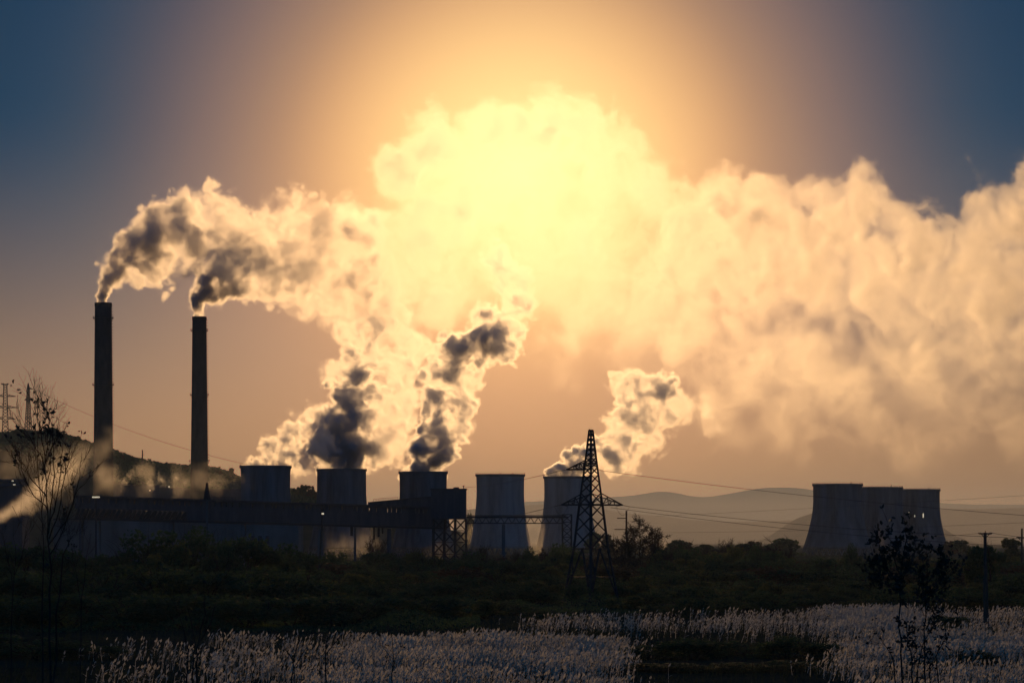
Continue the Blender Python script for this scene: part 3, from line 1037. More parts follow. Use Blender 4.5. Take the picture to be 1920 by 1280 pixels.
LT = [leafy_tree_lib(31, M_leaf), leafy_tree_lib(32, M_leaf3), leafy_tree_lib(33, M_leaf2)]
BT = [bare_tree_lib(41, 4, 5, .75), bare_tree_lib(42, 4, 4, .8, 3, .016), bare_tree_lib(43, 4, 4, .7, 2, .018)]


def tree(x, yt, d, wx, v, lab, lib=LT, zrow=None, group=None, cat='tree', name='tree'):
    z = None if zrow is None else CAMZ - (zrow - HZ) * d / F
    return plant(name, x, 0, yt, d, wx, v, lab, cat, group, z, lib)


for x, yt, yb, w_, v, lab in [(28, 800, 822, 34, 0, 'round dark tree on the hilltop between the two pylons'), (92, 797, 824, 40, 0, 'dense dark tree on the hilltop right of the pointed pylon'),
                              (112, 806, 828, 30, 1, 'smaller tree on the hill crest right of the dense one'), (70, 806, 822, 26, 1, 'low tree at the foot of the pointed hilltop pylon'),
                              (140, 815, 838, 22, 2, 'low bush-like tree on the hill slope left of the chimney'), (158, 822, 840, 18, 0, 'small tree on the slope touching the left chimney'),
                              (218, 846, 862, 20, 0, 'small tree on the crest just right of the left chimney'), (243, 853, 872, 24, 0, 'round tree on the crest left of the antenna mast'),
                              (228, 852, 868, 16, 1, 'tiny tree on the crest left of the round tree'), (320, 866, 882, 14, 2, 'pale twiggy tree on the crest left of the right chimney'),
                              (300, 869, 884, 24, 0, 'low tree on the crest between antenna and right chimney'), (352, 872, 888, 18, 1, 'low tree on the crest touching the right chimney'),
                              (432, 874, 894, 16, 0, 'single round tree on the crest left of the leftmost cooling tower'), (412, 880, 896, 18, 1, 'low tree on the crest right of the right chimney'),
                              (400, 879, 896, 16, 0, 'squat tree on the crest close to the right chimney'), (566, 904, 938, 22, 0, 'taller tree between the first and second cooling towers'),
                              (585, 908, 938, 22, 1, 'tree touching the second cooling tower on its left'), (556, 912, 938, 18, 2, 'low tree touching the leftmost cooling tower on its right')]:
    tree(x, yt, 2960, w_ * 1.2, v, lab, LT, yb, 'trees on the hill')
for x, yt, d, w_, v, lab, lb in [(1200, 960, 1000, 96, 0, 'large bare tree right of the big pylon', BT), (1175, 985, 1020, 50, 1, 'low bare tree left of the large bare tree', BT), (1228, 990, 1010, 55, 2, 'twiggy bare tree right of the large bare tree', BT),
                                 (1352, 1007, 1250, 60, 1, 'left half of the forked pair of bare trees', BT), (1378, 1006, 1250, 60, 2, 'right half of the forked pair of bare trees', BT),
                                 (1443, 1016, 1150, 44, 0, 'small bare tree in front of the hazy domed tree', BT), (1478, 1020, 1100, 30, 2, 'slim bare sapling left of the right cooling towers', BT),
                                 (1452, 1003, 2100, 78, 0, 'hazy domed leafy tree left of the right cooling towers', LT), (1420, 1012, 2100, 46, 1, 'lower hazy tree joined to the domed one', LT),
                                 (1488, 1012, 2100, 46, 0, 'hazy tree touching the left one of the right cooling towers', LT), (1258, 1006, 1900, 50, 0, 'hazy leafy tree right of the large bare tree', LT),
                                 (1290, 1013, 1900, 60, 1, 'broad hazy leafy tree left of the forked bare trees', LT), (1320, 1017, 1900, 46, 2, 'low hazy leafy tree close to the forked bare trees', LT),
                                 (1392, 1014, 1900, 50, 0, 'hazy leafy tree right behind the forked bare trees', LT), (1850, 1010, 760, 78, 0, 'big leafy tree right behind the wooden utility pole', LT),
                                 (1825, 1024, 760, 50, 2, 'olive tree left of the wooden utility pole', LT), (1898, 1004, 1500, 40, 2, 'pale tree at the right edge beside the thin pole', LT),
                                 (1800, 1008, 2400, 50, 0, 'hazy tree right of the right cooling towers', LT), (1778, 1012, 2400, 30, 1, 'hazy low tree touching the rightmost cooling tower', LT),
                                 (882, 951, 2900, 16, 0, 'small hazy tree between the square block and the idle tower', LT), (1108, 990, 2300, 40, 0, 'hazy tree seen through the big pylon', LT), (1135, 998, 2000, 46, 1, 'hazy tree right of the big pylon', LT),
                                 (970, 1025, 1050, 40, 1, 'bare shrub in front of the idle grey cooling tower', BT), (905, 1018, 1100, 46, 2, 'bare shrub left of the pipe bridge post', BT),
                                 (700, 1000, 1100, 50, 2, 'bare shrub in front of the pale hall wall', BT), (1015, 1024, 1080, 30, 0, 'bare shrub below the pipe bridge', BT), (1250, 1020, 950, 40, 1, 'pale bare shrub below the hazy trees', BT)]:
    tree(x, yt, d, w_ * 1.2, v, lab, lb)

# ------------------------------------------------------------------ saplings close to the camera
def stroke(pts, d, r0, r1, jit, r_):
    """a stem through picture points at distance d"""
    P_ = [np.array(P(x, y, d)) for x, y in pts]
    out = [P_[0]]
    for a, b in zip(P_[:-1], P_[1:]):
        for k in (1, 2, 3):
            q = a + (b - a) * k / 3
            if k < 3: q = q + r_.normal(size=3) * jit
            out.append(q)
    n = len(out)
    return out, [r0 + (r1 - r0) * i / (n - 1) for i in range(n)]


def one_leaf(c, a, b, L_, W_):
    """a pointed, slightly folded leaf"""
    n_ = np.cross(a, b)
    return [c, c + a * L_ * .35 + b * W_ + n_ * W_ * .3, c + a * L_ * .75 + b * W_ * .75 + n_ * W_ * .2, c + a * L_, c + a * L_ * .75 - b * W_ * .75 + n_ * W_ * .2, c + a * L_ * .35 - b * W_ + n_ * W_ * .3]


def sapling(name, label, d, stems, leafspots, seed, r0=.03, r1=.008, twigs=0, leafsize=.13, twiglen=.35, twigleaf=0.0):
    r_ = np.random.RandomState(seed)
    x0_, y0_ = stems[0][0]
    c = P(x0_, HZ, d); c.z = float(ground_z(0, d))
    e = empty(name, c, label, 'sapling', 'saplings near the camera')
    c_ = np.array(c)
    paths, tw, tips = [], [], []
    for pts in stems:
        p_, r = stroke(pts, d, r0 if pts[0][1] > 1250 or pts is stems[0] else r0 * .6, r1, .02 * d / 60, r_)
        if pts[0][1] >= 1250:      # carry on down to the ground
            q = p_[0].copy(); q[2] = c.z; q[0] += (p_[0][0] - c.x) * -.3
            p_ = [q] + p_; r = [r[0] * 1.2] + r
        r = [q * .62 for q in r]
        paths.append((p_, r))
        for k in range(twigs):
            i = r_.randint(len(p_) // 4, len(p_) - 1)
            dd = p_[i + 1] - p_[i]; dd /= np.linalg.norm(dd)
            branches(r_, p_[i], dd + r_.normal(size=3) * .45, twiglen * (.5 + r_.rand()), max(r[i] * .45, .004), 2 if twigs > 6 else 1, 4, tw, .4, 2, .25, tips, .12)
    v, f = tubes(paths, 6, 0)
    fast_mesh('trunk', v - c_, f, M_bark, e, True)
    if tw:
        v, f = tubes(tw, 3, .0035)
        tag(fast_mesh('twigs', v - c_, f, M_bark, e), kind='stuff')
    V, Fc = [], []
    def leaf_at(q, spread):
        a = np.array([r_.normal() * .7, r_.normal() * .6, r_.normal() * .6 + .3]); a /= np.linalg.norm(a)
        b = np.cross(a, r_.normal(size=3)); b /= np.linalg.norm(b)
        L_ = leafsize * (.6 + .7 * r_.rand())
        o = len(V)
        V.extend(one_leaf(q + r_.normal(size=3) * spread, a, b, L_ * .95, L_ * .25))
        Fc.extend([(o, o + 1, o + 5), (o + 1, o + 2, o + 5), (o + 2, o + 4, o + 5), (o + 2, o + 3, o + 4)])
    for x, y, rr, n in leafspots:
        q = np.array(P(x, y, d))
        for k in range(n):
            leaf_at(q + r_.normal(size=3) * rr * .45 * d / F, 0)
    for p_, dd in tips:
        if r_.rand() < twigleaf:
            for k in range(3): leaf_at(p_, .03)
    if V:
        o = fast_mesh('leaves', np.array(V) - c_, np.array(Fc), M_leafdark, e)
        tag(o, kind='stuff')
    return e


# left bare sapling
sapling('sapling', 'tall bare sapling with a few leaves at its tip on the left', 70,
        [[(95, 1275), (94, 1150), (92, 1030), (90, 960), (84, 880), (76, 800), (73, 760)],
         [(91, 1000), (98, 930), (100, 870), (98, 800), (92, 775)], [(88, 930), (60, 900), (45, 870), (34, 860)],
         [(92, 1010), (110, 960), (120, 900), (131, 850), (131, 838)], [(93, 1040), (120, 990), (140, 930), (170, 890)], [(92, 1020), (125, 975), (148, 900), (152, 870)],
         [(90, 960), (64, 930), (40, 880), (33, 850)], [(91, 985), (105, 940), (114, 880), (118, 830)], [(84, 890), (80, 860), (62, 830), (42, 800)],
         [(100, 1275), (105, 1150), (118, 1040), (140, 1000)], [(76, 810), (70, 790), (72, 752)], [(92, 795), (88, 770), (86, 765)]],
        [(74, 757, 9, 8), (86, 770, 10, 12), (84, 790, 7, 7), (68, 778, 5, 3), (131, 838, 2, 2), (124, 862, 3, 3)], 51, .05, .009, 9, .13, .42, 0.01)
sapling('sapling', 'dense crown of leafless whips behind the left bare sapling', 95,
        [[(80, 1280), (80, 1100), (78, 960), (80, 850)], [(78, 960), (95, 880), (100, 815)], [(78, 940), (70, 870), (72, 812)], [(80, 900), (88, 850), (90, 800)], [(80, 880), (96, 840), (112, 810)]],
        [(88, 806, 14, 26), (102, 812, 12, 20), (75, 812, 10, 14), (112, 818, 8, 8), (60, 806, 6, 5), (92, 826, 14, 18), (108, 830, 9, 8)], 52, .05, .01, 8, .15, .6, .03)
sapling('sapling', 'thin bare whips low on the far left', 80,
        [[(20, 1280), (22, 1150), (30, 1040), (26, 985)], [(24, 1100), (10, 1030), (4, 985)], [(26, 1080), (45, 1020), (55, 975)], [(150, 1280), (152, 1150), (160, 1060), (170, 1000)], [(152, 1130), (140, 1060), (134, 1020)]],
        [(8, 990, 3, 2)], 53, .03, .006, 6, .1, .5, .02)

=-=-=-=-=

Exercise brief
Starting at the top of the listing above, please restate word for word each line up to and including the one that holds "4, .7, 2, .018)]", omitting every image.

Result of the task
Continue the Blender Python script for this scene: part 3, from line 1037. More parts follow. Use Blender 4.5. Take the picture to be 1920 by 1280 pixels.
LT = [leafy_tree_lib(31, M_leaf), leafy_tree_lib(32, M_leaf3), leafy_tree_lib(33, M_leaf2)]
BT = [bare_tree_lib(41, 4, 5, .75), bare_tree_lib(42, 4, 4, .8, 3, .016), bare_tree_lib(43, 4, 4, .7, 2, .018)]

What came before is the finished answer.